▶ What the task requires:
Locate every line in the records below that holds the word "Blender" and return each one.

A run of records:
[BEGIN]
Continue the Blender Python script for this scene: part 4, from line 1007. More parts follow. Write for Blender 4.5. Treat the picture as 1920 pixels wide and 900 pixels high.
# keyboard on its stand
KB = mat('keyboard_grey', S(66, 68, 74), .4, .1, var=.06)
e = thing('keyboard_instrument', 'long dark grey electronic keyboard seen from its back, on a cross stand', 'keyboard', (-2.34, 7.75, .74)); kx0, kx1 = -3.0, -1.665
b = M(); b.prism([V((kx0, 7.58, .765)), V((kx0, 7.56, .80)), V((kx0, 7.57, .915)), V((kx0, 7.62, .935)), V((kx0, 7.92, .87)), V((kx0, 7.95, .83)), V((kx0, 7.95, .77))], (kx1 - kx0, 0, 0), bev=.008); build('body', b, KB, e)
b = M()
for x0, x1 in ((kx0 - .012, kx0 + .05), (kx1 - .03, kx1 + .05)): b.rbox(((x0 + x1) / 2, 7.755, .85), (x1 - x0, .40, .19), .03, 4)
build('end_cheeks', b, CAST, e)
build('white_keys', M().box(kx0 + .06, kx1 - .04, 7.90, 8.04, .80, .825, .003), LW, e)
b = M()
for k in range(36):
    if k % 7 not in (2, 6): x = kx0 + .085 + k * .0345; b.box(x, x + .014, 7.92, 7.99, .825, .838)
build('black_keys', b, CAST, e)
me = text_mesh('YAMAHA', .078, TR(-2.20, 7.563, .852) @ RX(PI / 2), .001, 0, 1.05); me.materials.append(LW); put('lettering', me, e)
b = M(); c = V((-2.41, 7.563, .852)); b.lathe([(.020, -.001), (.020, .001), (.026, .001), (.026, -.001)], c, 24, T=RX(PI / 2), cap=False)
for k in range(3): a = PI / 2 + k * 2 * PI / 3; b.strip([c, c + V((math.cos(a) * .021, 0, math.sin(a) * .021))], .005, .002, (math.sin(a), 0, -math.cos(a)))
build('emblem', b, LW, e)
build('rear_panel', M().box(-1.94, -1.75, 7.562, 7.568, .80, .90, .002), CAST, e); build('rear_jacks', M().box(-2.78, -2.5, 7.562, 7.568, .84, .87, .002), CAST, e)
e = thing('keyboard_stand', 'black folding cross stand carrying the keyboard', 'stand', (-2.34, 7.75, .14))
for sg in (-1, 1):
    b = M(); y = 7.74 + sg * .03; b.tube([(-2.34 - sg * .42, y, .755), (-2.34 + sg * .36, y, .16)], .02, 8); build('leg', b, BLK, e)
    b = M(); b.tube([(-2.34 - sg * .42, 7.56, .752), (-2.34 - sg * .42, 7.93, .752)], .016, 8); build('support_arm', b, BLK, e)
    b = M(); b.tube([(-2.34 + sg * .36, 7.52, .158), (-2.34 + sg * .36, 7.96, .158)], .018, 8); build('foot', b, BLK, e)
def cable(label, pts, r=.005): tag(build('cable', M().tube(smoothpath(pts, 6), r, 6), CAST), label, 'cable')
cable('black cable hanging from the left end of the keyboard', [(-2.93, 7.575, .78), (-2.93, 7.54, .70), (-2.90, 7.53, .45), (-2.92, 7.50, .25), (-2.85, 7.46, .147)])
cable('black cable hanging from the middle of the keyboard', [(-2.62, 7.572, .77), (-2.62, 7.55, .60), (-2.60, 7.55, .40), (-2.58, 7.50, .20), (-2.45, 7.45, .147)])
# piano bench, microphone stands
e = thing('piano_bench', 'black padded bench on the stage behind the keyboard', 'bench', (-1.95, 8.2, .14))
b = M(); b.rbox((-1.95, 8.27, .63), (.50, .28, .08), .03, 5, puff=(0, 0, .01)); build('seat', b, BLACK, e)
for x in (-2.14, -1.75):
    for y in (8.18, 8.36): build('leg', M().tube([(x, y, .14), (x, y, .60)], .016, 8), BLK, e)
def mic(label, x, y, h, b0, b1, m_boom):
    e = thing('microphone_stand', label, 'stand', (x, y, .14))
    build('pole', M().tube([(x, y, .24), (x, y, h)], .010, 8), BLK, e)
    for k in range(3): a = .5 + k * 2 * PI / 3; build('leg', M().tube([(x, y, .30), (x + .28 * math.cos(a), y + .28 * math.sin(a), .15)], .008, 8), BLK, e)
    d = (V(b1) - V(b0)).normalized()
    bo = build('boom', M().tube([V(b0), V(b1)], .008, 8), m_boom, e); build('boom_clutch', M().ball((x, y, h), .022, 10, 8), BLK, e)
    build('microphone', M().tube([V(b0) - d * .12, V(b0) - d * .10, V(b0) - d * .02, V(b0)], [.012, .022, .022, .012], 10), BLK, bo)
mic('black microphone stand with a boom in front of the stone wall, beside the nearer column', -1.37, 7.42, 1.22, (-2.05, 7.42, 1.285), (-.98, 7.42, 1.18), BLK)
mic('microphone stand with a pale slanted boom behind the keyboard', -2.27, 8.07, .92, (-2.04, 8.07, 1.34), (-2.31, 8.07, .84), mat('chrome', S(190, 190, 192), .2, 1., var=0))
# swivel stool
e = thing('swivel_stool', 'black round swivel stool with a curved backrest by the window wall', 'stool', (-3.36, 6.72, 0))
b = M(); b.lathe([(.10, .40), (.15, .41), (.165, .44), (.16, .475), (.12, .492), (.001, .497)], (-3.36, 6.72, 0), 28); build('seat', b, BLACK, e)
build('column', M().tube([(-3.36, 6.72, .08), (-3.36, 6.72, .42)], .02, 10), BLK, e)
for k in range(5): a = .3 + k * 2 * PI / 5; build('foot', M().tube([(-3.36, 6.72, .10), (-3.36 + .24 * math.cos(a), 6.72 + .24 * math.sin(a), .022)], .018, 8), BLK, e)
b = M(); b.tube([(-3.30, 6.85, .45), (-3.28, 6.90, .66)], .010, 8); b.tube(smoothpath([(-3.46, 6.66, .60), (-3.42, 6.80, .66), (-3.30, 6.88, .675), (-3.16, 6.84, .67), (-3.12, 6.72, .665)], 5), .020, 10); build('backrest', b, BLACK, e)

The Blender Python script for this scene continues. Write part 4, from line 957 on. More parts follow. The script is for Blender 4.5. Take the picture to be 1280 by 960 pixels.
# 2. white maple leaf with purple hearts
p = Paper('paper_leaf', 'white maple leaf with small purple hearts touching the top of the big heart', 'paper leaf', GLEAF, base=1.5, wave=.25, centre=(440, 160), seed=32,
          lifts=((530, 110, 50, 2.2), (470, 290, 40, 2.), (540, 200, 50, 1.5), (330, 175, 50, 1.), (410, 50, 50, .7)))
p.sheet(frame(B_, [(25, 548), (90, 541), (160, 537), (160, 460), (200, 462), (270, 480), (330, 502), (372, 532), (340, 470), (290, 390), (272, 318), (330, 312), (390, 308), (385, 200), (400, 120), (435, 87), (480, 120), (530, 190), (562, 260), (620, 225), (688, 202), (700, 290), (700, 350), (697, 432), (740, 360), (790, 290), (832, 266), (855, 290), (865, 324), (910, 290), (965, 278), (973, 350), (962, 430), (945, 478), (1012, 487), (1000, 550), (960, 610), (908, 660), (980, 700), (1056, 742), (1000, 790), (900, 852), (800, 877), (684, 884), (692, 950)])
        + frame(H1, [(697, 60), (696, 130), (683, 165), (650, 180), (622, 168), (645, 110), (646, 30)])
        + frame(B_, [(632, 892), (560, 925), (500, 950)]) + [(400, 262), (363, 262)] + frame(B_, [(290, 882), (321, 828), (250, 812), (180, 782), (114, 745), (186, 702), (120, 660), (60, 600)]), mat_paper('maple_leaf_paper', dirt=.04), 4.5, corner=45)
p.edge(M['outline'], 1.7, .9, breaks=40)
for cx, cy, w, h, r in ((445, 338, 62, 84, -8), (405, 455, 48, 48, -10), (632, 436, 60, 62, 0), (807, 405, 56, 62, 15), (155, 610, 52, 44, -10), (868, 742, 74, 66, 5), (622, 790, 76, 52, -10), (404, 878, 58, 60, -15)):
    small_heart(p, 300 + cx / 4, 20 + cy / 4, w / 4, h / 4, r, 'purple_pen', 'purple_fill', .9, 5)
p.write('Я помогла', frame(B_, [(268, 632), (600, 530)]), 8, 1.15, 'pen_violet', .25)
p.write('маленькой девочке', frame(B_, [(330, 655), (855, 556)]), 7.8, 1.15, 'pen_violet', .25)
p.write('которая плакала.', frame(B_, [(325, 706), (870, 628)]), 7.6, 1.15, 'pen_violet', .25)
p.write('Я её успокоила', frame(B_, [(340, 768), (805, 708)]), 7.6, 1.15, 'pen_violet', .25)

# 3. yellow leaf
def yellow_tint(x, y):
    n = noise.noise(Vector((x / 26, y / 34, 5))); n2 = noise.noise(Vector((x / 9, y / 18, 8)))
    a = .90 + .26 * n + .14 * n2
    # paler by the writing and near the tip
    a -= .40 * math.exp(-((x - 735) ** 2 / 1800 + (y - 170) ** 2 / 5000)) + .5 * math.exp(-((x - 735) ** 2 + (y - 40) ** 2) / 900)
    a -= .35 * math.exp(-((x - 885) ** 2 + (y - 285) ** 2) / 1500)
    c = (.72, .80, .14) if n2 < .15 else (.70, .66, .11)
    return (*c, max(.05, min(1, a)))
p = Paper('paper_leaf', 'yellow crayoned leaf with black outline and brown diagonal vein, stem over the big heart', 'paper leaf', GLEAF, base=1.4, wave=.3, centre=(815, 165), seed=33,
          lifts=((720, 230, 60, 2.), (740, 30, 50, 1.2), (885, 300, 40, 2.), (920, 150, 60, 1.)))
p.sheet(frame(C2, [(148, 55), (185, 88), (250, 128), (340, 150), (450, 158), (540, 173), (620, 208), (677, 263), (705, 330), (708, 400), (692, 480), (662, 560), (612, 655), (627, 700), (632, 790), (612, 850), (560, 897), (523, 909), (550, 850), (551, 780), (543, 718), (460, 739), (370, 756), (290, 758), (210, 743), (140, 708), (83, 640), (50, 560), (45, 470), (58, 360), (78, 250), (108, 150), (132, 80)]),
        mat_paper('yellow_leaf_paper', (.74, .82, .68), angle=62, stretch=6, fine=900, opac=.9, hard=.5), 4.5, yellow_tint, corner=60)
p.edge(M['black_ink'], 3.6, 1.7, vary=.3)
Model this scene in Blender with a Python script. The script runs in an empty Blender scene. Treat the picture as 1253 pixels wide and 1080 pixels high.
[END]
▶ Result for this exercise:
Continue the Blender Python script for this scene: part 4, from line 1007. More parts follow. Write for Blender 4.5. Treat the picture as 1920 pixels wide and 900 pixels high.
The Blender Python script for this scene continues. Write part 4, from line 957 on. More parts follow. The script is for Blender 4.5. Take the picture to be 1280 by 960 pixels.
Model this scene in Blender with a Python script. The script runs in an empty Blender scene. Treat the picture as 1253 pixels wide and 1080 pixels high.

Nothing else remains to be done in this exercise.